In a matter of days, we put together a tour for Facundo and Kely that would take them to Chicago, New York and Montreal. Bob Dronksi in Chicago volunteered to buy their airline tickets and Danel in NYC agreed to host them, house them and eventually send them to Montreal.  Then it was time to leave. Things didn’t go very well, we kept hearing, so we flew to New York to offer support and rescue them from a far away place where they have been housed. We called upon another friend, and this time Facundo and Kely stayed in Manhattan for the rest of the week.

This would be the last time we would look back at this month and a half experience as the beginning of a great relationship. By the time they arrived in Montreal, Facundo blew another gasket because he confused having to pay back Bob Dronski for his generosity in buying their tickets with his own money, with us shortchanging him of the money he felt entitled to regardless of what it cost to put him on the road to stardom. In a matter of days, we had gone from being these great hosts with the open ended generosity to a couple of crooks stealing Facundo‘s God given right to pocket everything in sight regardless.  He has forgotten who took take care of them while stranded for a month and a half, and he has never given us credit for all we did to launch his career in the USA at age 57. This need to be said because not only he has forgotten, but has made up a story that never happened the way he tells it.

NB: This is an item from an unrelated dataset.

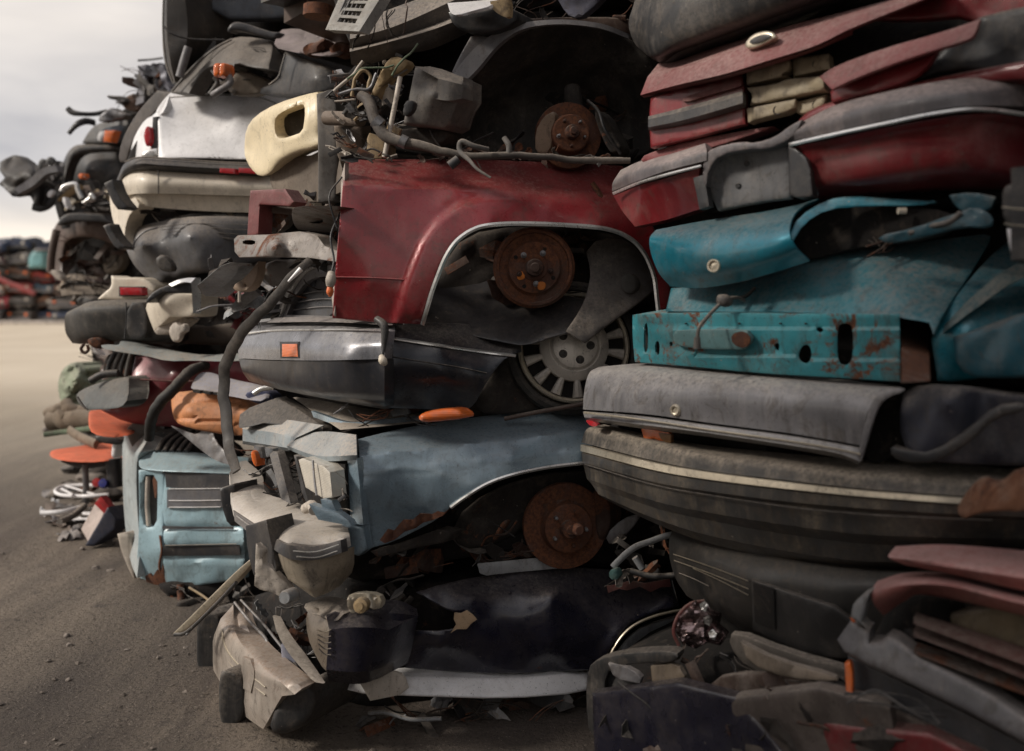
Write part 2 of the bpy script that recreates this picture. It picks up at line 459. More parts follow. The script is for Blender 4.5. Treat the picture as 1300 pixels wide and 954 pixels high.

Years passed and we witnessed from the sidelines the rise in popularity of Facundo and Kely. We read the accolades from newly acquired hosts and promoters, and we heard about the growing tales about their accomplishments. Then, on the aftermath of hurricane Katrina, after spending four months on the road, we set anchors in Buenos Aires. It was on a Sunday evening in the month of December, 2005 when Kely walked across the crowded floor of the Circulo Trovador in Vicente Lopez to  greet us, to welcome us and to tell us how concerned she had been about our well being when the news of the flooding of New Orleans reached her in Buenos Aires. It was like time had never passed.

We saw her one more time at Niño Bien and then, months later we learned about her illness. She stopped traveling on advice from her doctor after her last US appearance sometime in 2007. News from her and the condition of her health were less and less forthcoming until the dreadful subject line of a message on April 28, read, Kely passes away in Buenos Aires.

Suddenly the realization of that ray of hope that one day we would resume the wonderful friendship we cultivated in the summer of 1997, took an irreversible turn for the worst as the reality that this time she had left forever set on.

We didn’t realize at the time that this would be the final good bye to Kely, the friend, and we now sadly say it again this time with our prayers for the eternal rest of her soul. Rest in peace Kely.